Phil 455: Homework 2 (on Sets and Functions)

Since this homework was posted late, it won’t be due until the end of the day (11:59 pm) on Friday.

Let T1 be a set, and let:

T2 = {T1}

T3 = {{T1}}

T4 = {T1, {T1}}

Questions:
1. What is T2 ∩ T4?
2. Which of T1 through T4 are members of T4?
1. Which of T1 through T4 are subsets of T4?
For each of the following, true or false?
1. If a ∈ A and A ⊆ B then a ∈ B.
2. If A ⊆ B and B ⊆ Γ then A ⊆ Γ.
1. a ∈ A iff {a} ⊆ A.
2. a ∈ A and b ∈ A iff {a,b} ⊆ A.
1. If A ⊆ B and B ⊆ A then A = B.
Let A = {"a","b","c"}, Γ = {"c","d"}, and Δ = {"d","e","f"}. Then:
1. List 𝟚^A (the powerset of A).
2. What is A ∪ Γ?
1. What is Γ ∪ ∅?
2. What is A ∩ Γ?
1. What is A – Γ?
2. What is A ∪ (Γ ∩ Δ)?
3. What is A ∩ (Γ ∩ Δ)?
Is it always true that (A ∩ B) ∪ C = A ∩ (B ∪ C)? Justify your answer.
List all elements of {0,1}³.
(a) How many different partitions of the set {1,2,3} are there? (b) How many different permutation functions are there on that set?
Here is an example proof that A ⊆ A ∪ B. Suppose that a ∈ A. Then it is either the case that a ∈ A or a ∈ B. Thus by the definition of ∪, a ∈ A ∪ B. Since this holds for any a ∈ A, then by the definition of ⊆, A ⊆ A ∪ B.

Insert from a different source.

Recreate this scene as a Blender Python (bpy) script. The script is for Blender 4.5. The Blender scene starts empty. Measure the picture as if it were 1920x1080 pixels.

Here is an example proof that A ∩ B ⊆ A. Suppose that a ∈ A ∩ B. Then by the definition of ∩, a ∈ A (and also a ∈ B, but we don’t need that). Since this holds for any a ∈ A ∩ B, then by the definition of ⊆, A ∩ B ⊆ A.

Prove the following:
1. A ∪ (A ∩ B) = A
2. A ∩ (A ∪ B) = A
1. A ⊆ B iff A ∪ B ⊆ B
2. A ⊆ B iff A ⊆ A ∩ B
1. A – (A – B) = A ∩ B
2. (A – B) ∩ B = ∅
Prove that A × (B ∩ Γ) = (A × B) ∩ (A × Γ).
Understand the symmetric difference of sets A and B to be the set (A ∪ B) – (A ∩ B). I’ve seen this operation expressed using each of the following notations: ∆ ⊝ ⊕ and + (+ is also sometimes used instead to express “disjoint union”). For the purposes of this question, let’s express symmetric difference using ⊕. (a) Prove that A ⊕ B = (A – B) ∪ (B – A). (b) Prove that A ⊕ B ⊆ B iff A ⊆ B.
Which of the following mathematical symbols express unary functions? Which express binary functions? Which don’t express functions at all?
1. +
2. <
1. ∪
2. ⊆
1. sin
Consider the functions described below, where x ∈ Χ and y ∈ Ψ. Is the function injective? (If “it depends,” what does it depend on?)
1. f(x,y) = x
2. f(x,y) = (y,x)
1. f(x) = (x,y₀), for some fixed y₀ ∈ Ψ
Let A be a finite set, and f be a function from A into A. (a) Explain why f’s being injective implies it is also surjective. (b) Explain why f’s being surjective implies it is also injective.
Is + an operation on the set of odd natural numbers? Justify your answer.
Let B be a set and consider its powerset 𝟚^B. Is ∪ an operation on 𝟚^B? What about ∩? What about –? A binary operator is called idempotent when applying it to (b,b) always gives b as a result. Which if any of those operators on 𝟚^B are idempotent?
Again let B be a set, but now consider the set Ψ of permutations on B. Consider the operator ∘ that takes two functions as arguments and delivers their composition as a result. Is ∘ an operation on Ψ? Is it commutative? Justify your answers.
When we’re talking about the composition of more than two functions, sometimes we’ll leave off the parentheses. Should h ∘ g ∘ f be understood as h ∘ (g ∘ f) or as (h ∘ g) ∘ f? Justify your answer.
If f: Δ → Γ and id_Δ and id_Γ are identity functions on Δ and Γ respectively, (a) what is f ∘ id_Δ? (b) What is id_Γ ∘ f?
If f: Δ → Γ is a bijection, (a) what is f⁻¹ ∘ f? (b) What is f ∘ f⁻¹? It should be clear what the domain and codomain of your answers are.